*SOURCE DATA*.

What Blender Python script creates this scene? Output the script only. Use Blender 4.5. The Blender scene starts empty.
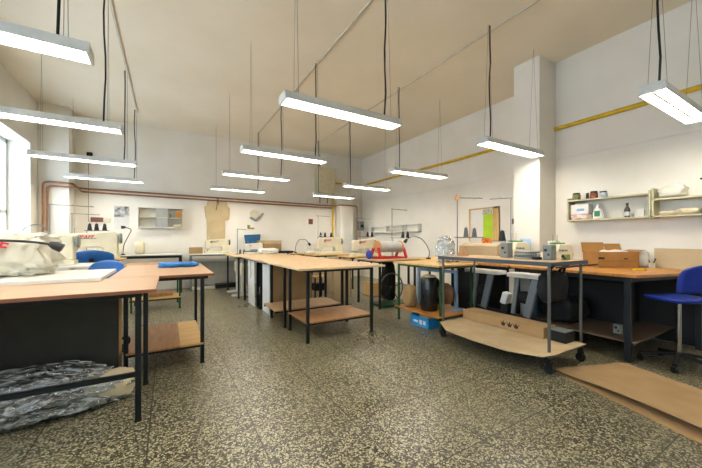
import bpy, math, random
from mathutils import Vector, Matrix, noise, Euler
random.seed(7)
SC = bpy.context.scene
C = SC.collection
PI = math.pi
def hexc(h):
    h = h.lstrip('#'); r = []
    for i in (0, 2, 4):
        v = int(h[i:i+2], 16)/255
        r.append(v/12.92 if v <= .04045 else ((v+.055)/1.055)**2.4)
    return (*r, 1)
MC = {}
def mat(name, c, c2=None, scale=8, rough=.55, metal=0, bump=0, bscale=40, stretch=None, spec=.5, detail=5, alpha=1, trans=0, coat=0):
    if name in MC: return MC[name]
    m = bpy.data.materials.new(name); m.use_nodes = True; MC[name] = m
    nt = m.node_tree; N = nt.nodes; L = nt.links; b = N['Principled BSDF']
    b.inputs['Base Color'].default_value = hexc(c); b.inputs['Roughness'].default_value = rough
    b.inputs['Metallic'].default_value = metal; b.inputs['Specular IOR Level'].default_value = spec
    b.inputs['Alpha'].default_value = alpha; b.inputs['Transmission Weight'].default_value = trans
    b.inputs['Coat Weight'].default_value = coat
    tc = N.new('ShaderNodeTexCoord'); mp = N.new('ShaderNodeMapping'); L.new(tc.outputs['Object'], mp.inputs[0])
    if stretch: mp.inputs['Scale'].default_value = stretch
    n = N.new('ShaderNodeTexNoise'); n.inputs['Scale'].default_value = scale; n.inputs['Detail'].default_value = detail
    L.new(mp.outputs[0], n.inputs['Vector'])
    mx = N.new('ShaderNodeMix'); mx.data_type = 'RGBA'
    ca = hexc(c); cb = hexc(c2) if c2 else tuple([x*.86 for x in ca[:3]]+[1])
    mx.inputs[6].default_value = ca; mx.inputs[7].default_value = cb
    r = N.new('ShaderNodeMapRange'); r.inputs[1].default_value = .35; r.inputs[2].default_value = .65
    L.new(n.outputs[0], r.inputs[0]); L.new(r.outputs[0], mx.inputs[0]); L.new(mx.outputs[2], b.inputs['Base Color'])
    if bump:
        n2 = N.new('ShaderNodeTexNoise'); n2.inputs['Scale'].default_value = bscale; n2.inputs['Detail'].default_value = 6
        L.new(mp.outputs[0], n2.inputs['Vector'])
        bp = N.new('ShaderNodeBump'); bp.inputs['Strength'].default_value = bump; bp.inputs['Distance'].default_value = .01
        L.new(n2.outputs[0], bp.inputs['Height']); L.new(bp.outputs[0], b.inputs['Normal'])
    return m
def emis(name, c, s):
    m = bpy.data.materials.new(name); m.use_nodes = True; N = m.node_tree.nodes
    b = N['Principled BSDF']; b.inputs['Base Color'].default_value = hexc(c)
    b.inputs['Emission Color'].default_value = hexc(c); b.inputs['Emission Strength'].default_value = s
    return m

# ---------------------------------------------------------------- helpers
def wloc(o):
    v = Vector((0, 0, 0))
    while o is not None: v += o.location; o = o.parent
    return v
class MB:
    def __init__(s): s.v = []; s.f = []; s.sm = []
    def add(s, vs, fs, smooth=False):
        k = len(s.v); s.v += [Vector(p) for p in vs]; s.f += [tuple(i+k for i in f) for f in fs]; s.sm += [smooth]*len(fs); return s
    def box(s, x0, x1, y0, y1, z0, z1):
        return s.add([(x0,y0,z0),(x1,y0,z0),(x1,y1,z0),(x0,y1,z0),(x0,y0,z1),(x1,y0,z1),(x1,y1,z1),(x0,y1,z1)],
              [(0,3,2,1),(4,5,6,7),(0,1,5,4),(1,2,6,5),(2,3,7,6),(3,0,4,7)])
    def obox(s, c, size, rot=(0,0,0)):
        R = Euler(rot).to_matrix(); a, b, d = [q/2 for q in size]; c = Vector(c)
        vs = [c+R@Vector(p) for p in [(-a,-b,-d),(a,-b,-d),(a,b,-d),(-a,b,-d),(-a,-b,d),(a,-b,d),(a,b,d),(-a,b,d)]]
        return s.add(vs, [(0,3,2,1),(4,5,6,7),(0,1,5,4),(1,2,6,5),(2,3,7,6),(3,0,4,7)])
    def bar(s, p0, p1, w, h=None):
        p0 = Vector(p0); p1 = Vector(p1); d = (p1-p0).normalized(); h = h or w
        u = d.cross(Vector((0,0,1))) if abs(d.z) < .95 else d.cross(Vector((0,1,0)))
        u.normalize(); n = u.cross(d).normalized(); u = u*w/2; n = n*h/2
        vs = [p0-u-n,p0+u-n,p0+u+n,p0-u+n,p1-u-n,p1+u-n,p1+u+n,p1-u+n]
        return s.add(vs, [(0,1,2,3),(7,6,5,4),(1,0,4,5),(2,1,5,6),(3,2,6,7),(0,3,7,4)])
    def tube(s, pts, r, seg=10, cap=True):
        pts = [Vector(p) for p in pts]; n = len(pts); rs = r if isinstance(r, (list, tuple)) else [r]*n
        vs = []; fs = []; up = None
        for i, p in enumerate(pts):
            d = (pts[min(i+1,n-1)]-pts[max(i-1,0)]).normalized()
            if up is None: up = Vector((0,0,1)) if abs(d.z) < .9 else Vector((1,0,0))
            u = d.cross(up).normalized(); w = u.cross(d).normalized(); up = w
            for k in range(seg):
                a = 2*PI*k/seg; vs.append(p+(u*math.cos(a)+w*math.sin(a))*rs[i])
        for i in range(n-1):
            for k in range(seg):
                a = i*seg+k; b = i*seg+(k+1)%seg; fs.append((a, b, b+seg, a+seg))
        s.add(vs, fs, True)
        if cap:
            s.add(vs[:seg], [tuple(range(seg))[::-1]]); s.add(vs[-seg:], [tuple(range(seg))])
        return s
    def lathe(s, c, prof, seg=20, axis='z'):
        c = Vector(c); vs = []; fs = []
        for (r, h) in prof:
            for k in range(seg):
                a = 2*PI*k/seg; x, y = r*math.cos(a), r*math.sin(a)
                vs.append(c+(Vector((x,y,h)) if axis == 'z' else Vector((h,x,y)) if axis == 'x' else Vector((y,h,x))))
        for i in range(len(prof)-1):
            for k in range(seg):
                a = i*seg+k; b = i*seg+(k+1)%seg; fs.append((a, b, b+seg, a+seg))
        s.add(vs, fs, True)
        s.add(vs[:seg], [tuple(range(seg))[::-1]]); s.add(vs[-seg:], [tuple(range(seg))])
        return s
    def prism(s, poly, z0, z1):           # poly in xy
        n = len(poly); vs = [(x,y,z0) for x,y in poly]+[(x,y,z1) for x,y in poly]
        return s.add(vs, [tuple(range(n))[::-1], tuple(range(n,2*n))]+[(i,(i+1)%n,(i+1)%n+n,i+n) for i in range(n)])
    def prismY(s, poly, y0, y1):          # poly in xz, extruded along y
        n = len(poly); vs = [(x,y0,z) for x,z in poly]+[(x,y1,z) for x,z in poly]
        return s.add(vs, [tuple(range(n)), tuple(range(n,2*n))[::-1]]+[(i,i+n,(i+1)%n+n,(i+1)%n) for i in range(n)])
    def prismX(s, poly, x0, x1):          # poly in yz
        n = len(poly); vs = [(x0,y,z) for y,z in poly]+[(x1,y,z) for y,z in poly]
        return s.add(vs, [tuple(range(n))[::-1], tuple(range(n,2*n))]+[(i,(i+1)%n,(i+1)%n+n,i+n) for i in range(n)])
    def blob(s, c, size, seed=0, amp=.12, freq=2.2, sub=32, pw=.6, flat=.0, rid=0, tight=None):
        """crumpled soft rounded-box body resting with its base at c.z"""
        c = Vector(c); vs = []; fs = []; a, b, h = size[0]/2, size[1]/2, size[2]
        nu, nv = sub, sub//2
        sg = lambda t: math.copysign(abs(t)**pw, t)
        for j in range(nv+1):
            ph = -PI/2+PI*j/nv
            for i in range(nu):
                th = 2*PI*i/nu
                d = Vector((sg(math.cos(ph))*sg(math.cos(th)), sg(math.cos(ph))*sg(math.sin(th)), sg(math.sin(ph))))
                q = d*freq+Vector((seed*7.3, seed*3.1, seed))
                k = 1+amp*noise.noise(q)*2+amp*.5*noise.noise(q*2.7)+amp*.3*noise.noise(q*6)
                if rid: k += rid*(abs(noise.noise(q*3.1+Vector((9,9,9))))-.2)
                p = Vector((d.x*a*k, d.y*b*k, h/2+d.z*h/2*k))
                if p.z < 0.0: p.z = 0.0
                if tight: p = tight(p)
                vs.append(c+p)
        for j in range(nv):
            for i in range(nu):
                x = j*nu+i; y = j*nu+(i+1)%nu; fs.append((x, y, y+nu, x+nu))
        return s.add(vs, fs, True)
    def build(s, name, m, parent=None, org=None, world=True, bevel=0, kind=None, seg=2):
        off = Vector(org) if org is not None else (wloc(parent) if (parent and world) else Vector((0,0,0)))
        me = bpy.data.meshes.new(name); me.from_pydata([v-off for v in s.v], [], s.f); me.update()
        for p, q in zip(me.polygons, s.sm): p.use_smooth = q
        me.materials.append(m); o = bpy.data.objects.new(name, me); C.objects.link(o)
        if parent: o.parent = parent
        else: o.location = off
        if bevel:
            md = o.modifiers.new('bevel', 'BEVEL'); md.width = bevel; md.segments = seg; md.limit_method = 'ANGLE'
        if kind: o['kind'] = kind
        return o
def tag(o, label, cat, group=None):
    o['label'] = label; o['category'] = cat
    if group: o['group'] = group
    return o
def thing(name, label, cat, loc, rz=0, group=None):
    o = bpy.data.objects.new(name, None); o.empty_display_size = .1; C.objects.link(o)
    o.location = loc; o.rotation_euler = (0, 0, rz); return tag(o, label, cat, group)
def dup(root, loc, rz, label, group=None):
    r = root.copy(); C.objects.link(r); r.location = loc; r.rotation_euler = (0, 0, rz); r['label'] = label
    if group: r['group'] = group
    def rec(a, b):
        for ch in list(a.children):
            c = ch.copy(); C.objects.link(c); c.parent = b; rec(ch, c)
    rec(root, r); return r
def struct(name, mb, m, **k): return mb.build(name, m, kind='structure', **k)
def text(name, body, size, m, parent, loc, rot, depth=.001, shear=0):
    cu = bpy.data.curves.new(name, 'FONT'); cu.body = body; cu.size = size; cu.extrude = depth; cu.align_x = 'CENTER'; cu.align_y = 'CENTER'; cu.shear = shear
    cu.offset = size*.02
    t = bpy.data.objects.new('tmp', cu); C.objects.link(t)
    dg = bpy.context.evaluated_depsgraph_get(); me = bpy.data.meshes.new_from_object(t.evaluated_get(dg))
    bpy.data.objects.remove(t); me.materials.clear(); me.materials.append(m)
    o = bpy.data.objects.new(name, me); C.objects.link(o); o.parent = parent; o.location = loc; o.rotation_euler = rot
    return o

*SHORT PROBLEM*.
Each line that contains the string "scene" counts once; say how many there are and nothing else.

*RESPONSE TO THE TASK*.
2